Better hope deferred than none

Deviser of the voice and of its hearer and of himself. Deviser of himself for company. Leave it at that. He speaks of himself as of another. He says speaking of himself, He speaks of himself as of another. Himself he devises too for company. Leave it at that. Confusion too is company up to a point. Better hope deferred than none. Up to a point. Till the heart starts to sicken. Company too up to a point. Better a sick heart than none. Till it starts to break. So speaking of himself he concludes for the time being, For the time being leave it at that.

— Beckett, from ‘Company’

Preamble

I hope this preamble will soon come to an end and the statement begin that will dispose of me. Unfortunately I am afraid, as always, of going on.
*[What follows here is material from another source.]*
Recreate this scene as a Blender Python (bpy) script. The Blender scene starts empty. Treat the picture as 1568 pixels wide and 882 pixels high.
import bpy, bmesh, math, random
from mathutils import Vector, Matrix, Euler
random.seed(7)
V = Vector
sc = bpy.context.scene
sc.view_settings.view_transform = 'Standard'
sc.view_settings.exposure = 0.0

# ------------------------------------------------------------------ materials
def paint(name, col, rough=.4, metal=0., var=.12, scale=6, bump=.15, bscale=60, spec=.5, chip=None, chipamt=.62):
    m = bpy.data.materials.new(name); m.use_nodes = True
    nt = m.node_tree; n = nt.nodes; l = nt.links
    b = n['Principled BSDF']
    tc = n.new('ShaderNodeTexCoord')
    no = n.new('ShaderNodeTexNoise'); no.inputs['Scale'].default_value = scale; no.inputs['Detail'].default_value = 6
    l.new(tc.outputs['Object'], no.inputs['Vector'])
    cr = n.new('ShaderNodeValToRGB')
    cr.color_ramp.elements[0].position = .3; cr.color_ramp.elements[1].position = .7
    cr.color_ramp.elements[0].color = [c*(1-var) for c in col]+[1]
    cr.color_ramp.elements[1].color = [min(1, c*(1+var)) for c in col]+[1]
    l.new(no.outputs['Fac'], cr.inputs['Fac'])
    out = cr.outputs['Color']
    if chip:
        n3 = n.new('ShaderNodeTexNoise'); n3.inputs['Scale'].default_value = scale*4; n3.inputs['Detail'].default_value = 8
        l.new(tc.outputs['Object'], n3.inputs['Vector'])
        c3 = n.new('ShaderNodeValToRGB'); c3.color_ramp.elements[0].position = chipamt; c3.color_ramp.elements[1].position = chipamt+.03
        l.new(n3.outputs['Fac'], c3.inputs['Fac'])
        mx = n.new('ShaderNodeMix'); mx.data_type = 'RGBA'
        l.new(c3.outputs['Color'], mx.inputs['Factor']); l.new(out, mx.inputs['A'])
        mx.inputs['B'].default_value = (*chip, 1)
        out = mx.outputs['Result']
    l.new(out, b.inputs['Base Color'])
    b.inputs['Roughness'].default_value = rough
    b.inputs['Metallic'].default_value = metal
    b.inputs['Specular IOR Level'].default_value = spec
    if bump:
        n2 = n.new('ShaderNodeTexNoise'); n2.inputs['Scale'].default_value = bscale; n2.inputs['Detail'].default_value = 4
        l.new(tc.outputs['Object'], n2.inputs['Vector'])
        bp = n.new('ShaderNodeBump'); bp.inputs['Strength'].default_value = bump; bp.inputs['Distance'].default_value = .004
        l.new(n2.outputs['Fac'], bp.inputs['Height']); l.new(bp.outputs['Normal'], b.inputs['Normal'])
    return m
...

For to go on means going from here, means finding me, losing me, vanishing and beginning again, a stranger first, then little by little the same as always, in another place, where I shall say I have always been, of which I shall know nothing, being incapable of seeing, moving, thinking, speaking, but of which little by little, in spite of these handicaps, I shall begin to know something, just enough for it to turn out to be the same place as always, the same which seems made for me and does not want me, which I seem to want and do not want, take your choice, which spews me out or swallows me up, I’ll never know, which is perhaps merely the inside of my distant skull where once I wandered, now am fixed, lost for tininess, or straining against the walls, with my head, my hands, my feet, my back, and ever murmuring my old stories, my old story, as if it were the first time. And yet I am afraid, afraid of what my words will do to me, to my refuge, yet again.